Exactly, MMT is Keynesianism for the 21st century.

[–] [email protected] 13 points 1 year ago (1 children)

I like this comment on the blogpost:

I would think those who have a grasp of Marx’s critique wouldn’t be arguing about mitigation, but rather the necessity of crisis, mitigated or not, to the accumulation of capital, and the greater power of the bourgeoisie over the working class — as in the New Deal with its support of the “giant step” of the CIO disciplined the working class for the blood sacrifice of WW2.

Now if there are no longer any prospects for socialist revolution; if Marx’s conflict between forces and relations of production no longer comes to social life in a struggle for and against the emancipation of labor from the wage system… well go right ahead and plunk the magic twanger of behalf of higher wages and fuller employment, but that ain’t socialism and isn’t even an intermediate or transitional moment to the struggle for socialism.

I meant to add before that I first ran into mmt in my phase years ago of being fascinated by the market and listening to every hour of every bloomberg podcast for like 18 months. I remember that joe weisenthal and tracy alloway kept having mmt people on their podcast over and over and over to critique the fed and talk about mmt, and that really goes to show how comfortable that section of the bourgeoisie is with accommodating this whole idea. as long as you only address circulation, finance capital keeps benefiting in distribution, and nothing shakes its foundation in production. if you flip it on its head and start talking about changing relations of production you end up in a black plastic bag behind bloomberg's mansion on long island

[–] [email protected] 10 points 1 year ago* (last edited 1 year ago)

I remember that joe weisenthal and tracy alloway kept having mmt people on their podcast over and over and over to critique the fed and talk about mmt, and that really goes to show how comfortable that section of the bourgeoisie is with accommodating this whole idea.

Yeah and the critiques amount to "austerity politics is stupid, causes recessions, is simply capital inflicting wounds on itself, the government should spend money and it would be better for everyone", without thinking about why austerity makes sense to capital. Keynesianism rebranded for the 21st century

Were the policies of so-called austerity the cause of the Great Recession? If there had been no austerity would there have been no ensuing depression or stagnation in the major capitalist economies? If so, does that mean the policies of ‘Austerian’ governments were just madness, entirely based on ideology and bad economics?

For Keynesians, the answer is ‘yes’ to all these questions. And it is the Keynesians who dominate the thinking of the left and the labour movement as the alternative to pro-capitalist policies. If the Keynesians are right, then the Great Recession and the ensuing Long Depression could have been avoided with sufficient ‘fiscal stimulus’ to the capitalist economy through more government spending and running budget deficits (i.e. not balancing the government books and not worrying about rising public debt levels).

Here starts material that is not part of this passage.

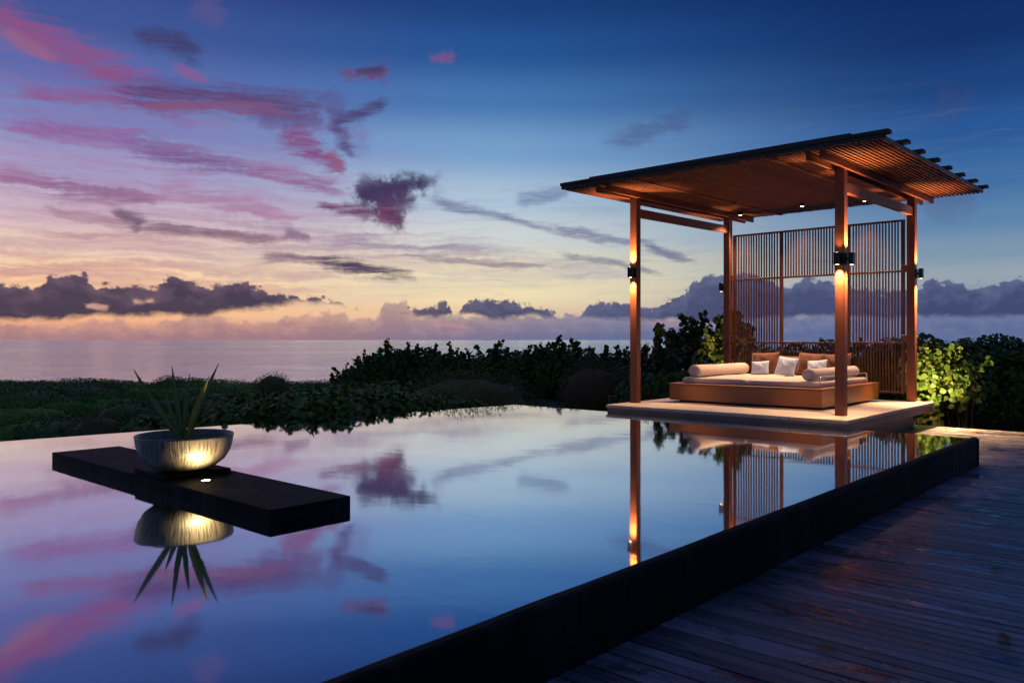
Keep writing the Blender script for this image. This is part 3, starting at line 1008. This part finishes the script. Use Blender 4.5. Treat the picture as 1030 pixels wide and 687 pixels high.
mo = bpart(soft_box(-6.64, -5.535, 11.50, 13.70, .404, .492, seed=1), 'mattress', 'cream', bed, True)
bpart(soft_box(-5.52, -4.42, 11.50, 13.70, .404, .488, seed=2), 'mattress', 'cream', bed, True)
for x in (-4.355,):
    pts = [(x, 11.42, .403), (x, 11.42, .52)]
    for k in range(5):
        q = k / 4 * math.pi / 2
        pts.append((x, 11.42 + .05 * (1 - math.cos(q)), .52 + .05 * math.sin(q)))
    for k in range(5):
        q = k / 4 * math.pi / 2
        pts.append((x, 13.35 + .05 * math.sin(q), .52 + .05 * math.cos(q)))
    pts.append((x, 13.40, .403))
    bpart(MB().tube(pts, .0075, 8), 'guard_rail', 'steel', bed, True)


def bolster(x, y0, y1, z, r, label, seed, dx=0.0):
    t = MB()
    n = 40
    L = y1 - y0
    prof = [(0.0, 0.0), (.45, 0.0), (.80, .006), (.93, .020), (1.0, .055)]
    st = []
    for (a, b_) in prof: st.append((a * r, y0 + b_))
    k = 24
    for i in range(1, k):
        f = i / k
        st.append((r * (1 + .018 * math.sin(f * 9 + seed) - 0.05 * math.sin(f * math.pi) * 0.5), y0 + .055 + (L - .11) * f))
    for (a, b_) in prof[::-1]: st.append((a * r, y1 - b_))
    for (rad, y) in st:
        f = (y - y0) / L
        for q in range(n):
            a = 2 * math.pi * q / n
            zz = math.sin(a) * rad
            if zz < 0: zz *= 0.92
            t.v.append((math.cos(a) * rad * 1.02 + dx * (f - .5), y, zz))
    for i in range(len(st) - 1):
        for q in range(n):
            t.f.append((i * n + q, i * n + (q + 1) % n, (i + 1) * n + (q + 1) % n, (i + 1) * n + q))
    cx, cy = x, (y0 + y1) / 2
    t.v = [(v[0], v[1] - cy, v[2]) for v in t.v]
    o = t.build('bolster', 'cream', None, True)
    o.location = (cx, cy, z)
    tag(o, label, 'bolster', 'cream bolsters on the daybed')
    # piping round each end
    for e in (y0, y1):
        ps = [(math.cos(2 * math.pi * q / 36) * r * .97 + dx * (-.5 if e == y0 else .5), e - cy + (.016 if e == y0 else -.016), math.sin(2 * math.pi * q / 36) * r * (.97 if math.sin(2 * math.pi * q / 36) > 0 else .90)) for q in range(37)]
        MB().tube(ps, .0035, 5, False).build('piping', 'cream', o, True)
    return o


bolster(-6.47, 11.60, 13.42, .592, .102, 'long cream bolster on the left side of the daybed, nearer the open pool', 1)
bolster(-4.60, 11.60, 13.55, .583, .092, 'cream bolster on the right side of the daybed, partly behind the near post', 2)


def cushion(name, w, h, d, loc, rx, rz, mat, label, cat, group, seed, ry=0.0):
    """pillow: pinched corners, plump middle"""
    n = 16
    t = MB()
    rg_ = random.Random(seed)
    ph = [rg_.uniform(0, 6) for _ in range(4)]
    idx = {}
    for sd in (1, -1):
        for j in range(n + 1):
            for i in range(n + 1):
                u, v = i / n * 2 - 1, j / n * 2 - 1
                edge = abs(u) > .999 or abs(v) > .999
                if edge and sd == -1:
                    idx[(sd, i, j)] = idx[(1, i, j)]; continue
                th = ((1 - u * u) * (1 - v * v)) ** 0.42
                wr = 0.05 * math.sin(u * 5 + ph[0] + v * 2) * math.sin(v * 4 + ph[1]) + .03 * math.sin(u * 11 + v * 7 + ph[2])
                pin = 1 - 0.07 * (1 - abs(u)) * 0 - 0.06 * (1 - (1 - abs(u)) ** 2 if False else 0)
                x = u * w / 2 * (1 - 0.07 * (1 - u * u) * 0 - 0.06 * (1 - v * v) * 0 + 0.0)
                x = u * w / 2 * (0.93 + 0.07 * v * v)
                z = v * h / 2 * (0.93 + 0.07 * u * u)
                y = sd * th * d / 2 * (1 + wr * 2)
                idx[(sd, i, j)] = len(t.v)
                t.v.append((x, y, z))
    for sd in (1, -1):
        for j in range(n):
            for i in range(n):
                q = (idx[(sd, i, j)], idx[(sd, i + 1, j)], idx[(sd, i + 1, j + 1)], idx[(sd, i, j + 1)])
                t.f.append(q[::-1] if sd == 1 else q)
    o = t.build(name, mat, None, True)
    o.location = loc; o.rotation_euler = (rx, ry, rz)
    tag(o, label, cat, group)
    pp = []
    for k in range(4):
        for i in range(10):
            f = i / 10 * 2 - 1
            u, v = [(f, -1), (1, f), (-f, 1), (-1, -f)][k]
            pp.append((u * w / 2 * (.93 + .07 * v * v), 0, v * h / 2 * (.93 + .07 * u * u)))
    pp.append(pp[0])
    MB().tube(pp, .004, 5, False).build('piping', mat, o, True)
    return o


G1, G2 = 'rust cushions along the back of the daybed', 'white pillows on the daybed'
cushion('back_cushion', .50, .40, .15, (-6.13, 13.52, .685), R(-14), R(3), 'rust', 'rust back cushion at the left end of the row, beside the long bolster', 'cushion', G1, 1, R(-2))
cushion('back_cushion', .46, .34, .14, (-5.68, 13.60, .655), R(-12), R(-2), 'rust', 'rust back cushion between the two left white pillows, lowest of the four', 'cushion', G1, 2)
cushion('back_cushion', .48, .40, .15, (-5.30, 13.50, .685), R(-16), R(-3), 'rust', 'rust back cushion directly behind the larger white pillow and the small one', 'cushion', G1, 3, R(3))
cushion('back_cushion', .48, .39, .15, (-4.88, 13.53, .68), R(-13), R(4), 'rust', 'rust back cushion at the right end, half hidden by the near post', 'cushion', G1, 4, R(-3))
cushion('pillow', .31, .25, .11, (-6.06, 13.18, .612), R(-18), R(6), 'white', 'small white pillow leaning at the left, against the first rust cushion', 'pillow', G2, 5, R(-4))
cushion('pillow', .36, .33, .12, (-5.58, 13.15, .652), R(-20), R(-5), 'white', 'larger white pillow standing in the middle of the daybed', 'pillow', G2, 6, R(6))
cushion('pillow', .34, .28, .12, (-5.12, 13.30, .63), R(-20), R(-3), 'white', 'white pillow just behind the right bolster, only its upper part showing', 'pillow', G2, 7, R(-5))

# ------------------------------------------------------------------ slab, bowl and yucca in the pool
t = thing('pool_slab', 'long black stone slab lying in the pool under the bowl', 'stone slab', (-6.0, 2.86, 0))


def opart(mb, name, mat, parent, smooth=False):
    L = parent.location
    mb.v = [(v[0] - L.x, v[1] - L.y, v[2] - L.z) for v in mb.v]
    return mb.build(name, mat, parent, smooth)


opart(MB().box(-7.93, -6.231, 2.575, 3.165, -.12, .082, 0.004), 'slab', 'basalt', t)
opart(MB().box(-5.699, -4.27, 2.575, 3.165, -.12, .082, 0.004), 'slab', 'basalt', t)
opart(MB().box(-6.229, -5.701, 2.575, 2.598, -.12, .082, 0.002), 'slab_infill', 'basalt', t)
opart(MB().box(-6.23, -5.70, 2.600, 3.105, -.12, .118, 0.004), 'plinth_block', 'basalt', t)
opart(MB().box(-6.228, -5.702, 3.106, 3.165, -.12, .082, 0.002), 'slab_infill', 'basalt', t)
BC = Vector((-5.91, 2.84, .1185))
prof = [(0.0, 0.0), (.125, 0.0), (.165, .006), (.235, .028), (.300, .075), (.340, .135), (.360, .195), (.3685, .250), (.371, .262),
        (.366, .268), (.358, .266), (.352, .255), (.345, .225), (.32, .21)]
bowl = MB().lathe([(r_ * .955, z_) for r_, z_ in prof], 96).build('bowl', 'bowl', None, True)
bowl.location = BC
tag(bowl, 'wide combed clay bowl glowing gold, on the black slab in the pool', 'planter bowl')
so = MB().lathe([(0.0, .226), (.15, .23), (.34, .222)], 48).build('soil', 'soil', bowl, True)
yu = thing('yucca_plant', 'spiky yucca with a few upright blades growing from the bowl', 'plant', (BC.x, BC.y, BC.z + .22))
rv = Vector((CY, SY, 0)); fv = Vector((-SY, CY, 0))


def blade(tip, base, w, mat, bend=.06, fold=.35):
    """narrow folded blade widening above the base, then tapering to a point"""
    base, tip = Vector(base), Vector(tip)
    ax = (tip - base); L = ax.length; ax.normalize()
    side = ax.cross(-fv).normalized()
    nrm = side.cross(ax).normalized()
    t = MB(); n = 14; w *= 1.5
    for i in range(n + 1):
        f = i / n
        ww = w * (0.55 + 0.9 * f if f < .4 else 0.91 * (1 - ((f - .4) / .6) ** 1.6)) + 0.0006
        c = base + ax * L * f + Vector((0, 0, -1)) * bend * L * f * f * abs(ax.dot(rv)) + nrm * .02 * math.sin(f * 3)
        for s_, o_ in ((-1, 1), (0, 0), (1, 1)):
            t.v.append(c + side * s_ * ww + nrm * o_ * ww * fold)
        for s_ in (0.0,):
            t.v.append(c - nrm * 0.0025)
    for i in range(n):
        a, b_ = i * 4, (i + 1) * 4
        t.f += [(a, a + 1, b_ + 1, b_), (a + 1, a + 2, b_ + 2, b_ + 1), (a, b_, b_ + 3, a + 3), (a + 2, a + 3, b_ + 3, b_ + 2)]
    return t.build('blade', mat, yu, True)


mpp = 6.06 / 801
for i, (dx, dy, dd, w) in enumerate([(-49, 70, -.05, .018), (-18, 63, .12, .014), (-10, 71, -.05, .016), (0, 62, .10, .014), (32, 74, .05, .017),
                                     (-6, 50, .16, .013), (9, 52, -.10, .014), (-27, 44, .12, .013)]):
    tip = rv * dx * mpp + Vector((0, 0, dy * mpp + .04)) + fv * dd
    blade(tip, rv * (dx * .0006) + fv * random.uniform(-.02, .02), w, 'yucca')
blade(rv * 35 * mpp + Vector((0, 0, 61 * mpp + .06)) + fv * (-.19), rv * .03 - fv * .03, .020, 'yucca_lit')
# recessed uplight in the slab
ul = thing('slab_uplight', 'small round lit uplight set into the black slab beside the bowl', 'lamp', (-5.50, 2.80, .083))
MB().lathe([(0.026, -.001), (.030, .004), (.042, .005), (.046, .001), (.046, -.002)], 32).build('bezel', 'black', ul, True)
MB().lathe([(0.0, .004), (.029, .002)], 24).build('lens', 'lamp_hot', ul)
spot('uplight_beam', (-5.50, 2.80, .095), (-.34, .03, .94), 25, 126, .9, color=(1, .78, .46), rad=.028)

# ------------------------------------------------------------------ plants
HEX = {
    'round': np.array([(0.0, -0.10), (0.42, 0.05), (0.52, 0.45), (0.30, 0.86), (0.0, 0.96), (-0.30, 0.86), (-0.52, 0.45), (-0.42, 0.05)]),
    'oval': np.array([(0.0, 0.0), (0.24, 0.28), (0.22, 0.68), (0.0, 1.0), (-0.22, 0.68), (-0.24, 0.28)]),
}


def leaf_cloud(pts, nrm, size, shape):
    """one cupped leaf per point"""
    T = HEX[shape]; k = len(T); n = len(pts)
    nrm = nrm / (np.linalg.norm(nrm, axis=1, keepdims=True) + 1e-9)
    a = np.cross(nrm, rng.normal(size=(n, 3))); a /= np.linalg.norm(a, axis=1, keepdims=True) + 1e-9
    b_ = np.cross(nrm, a)
    z = 0.28 * np.abs(T[:, 0]) + 0.12 * (T[:, 1] - .5) ** 2
    size = size[:, None, None]
    v = pts[:, None, :] + size * (a[:, None, :] * T[None, :, 0:1] + b_[:, None, :] * T[None, :, 1:2] + nrm[:, None, :] * z[None, :, None])
    return v.reshape(-1, 3), k


def lobes_points(lobes, per, clump=0.30, spread=0.16, zmin=-9, shell=(0.72, 1.06)):
    P_, N_ = [], []
    for (c, r) in lobes:
        c = np.array(c, float); r = np.array(r, float)
        area = (r[0] * r[1] + r[1] * r[2] + r[0] * r[2]) / 3 * 8
        n = max(30, int(per * area))
        nc = max(10, int(n / 26))
        d = rng.normal(size=(nc, 3)); d[:, 2] = np.abs(d[:, 2]) * 1.0 - 0.15
        d /= np.linalg.norm(d, axis=1, keepdims=True)
        rad = rng.uniform(0.86, 1.08, (nc, 1))
        cc = d * rad
        pick = rng.integers(0, nc, n)
        q = cc[pick] + rng.normal(size=(n, 3)) * spread
        un = rng.random(n) < clump
        d2 = rng.normal(size=(n, 3)); d2[:, 2] = np.abs(d2[:, 2]) - .2; d2 /= np.linalg.norm(d2, axis=1, keepdims=True)
        q[un] = (d2 * rng.uniform(shell[0], shell[1], (n, 1)))[un]
        ql = np.linalg.norm(q, axis=1, keepdims=True)
        q = q * np.minimum(1, 1.10 / ql)
        p = c + q * r
        nn = q / np.linalg.norm(q, axis=1, keepdims=True) + rng.normal(size=(n, 3)) * .55 + np.array([0, 0, .35])
        ok = p[:, 2] > zmin
        P_.append(p[ok]); N_.append(nn[ok])
    return np.vstack(P_), np.vstack(N_)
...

But is it right that austerity economics is just absurd and ideological? Would Keynesian-style fiscal stimulus have avoided the Long Depression experienced by most capitalist economies since 2009?

It (austerity) is an ideology that makes sense from the point of view of capital. The Keynesian analysis denies or ignores the class nature of the capitalist economy and the law of value under which it operates by creating profits from the exploitation of labour. If government spending goes into social transfers and welfare, that will cut profitability as it is a cost to the capitalist sector and adds no new value to the economy. If it goes into public services like education and health (human capital), it may help to raise the productivity of labour over time, but it won’t help profitability. If it goes into government investment in infrastructure that may boost profitability for those capitalist sectors getting the contracts, but if it is paid for by higher taxes on profits, there is no gain overall. If it is financed by borrowing, profitability will be constrained eventually by a rising cost of capital and higher debt.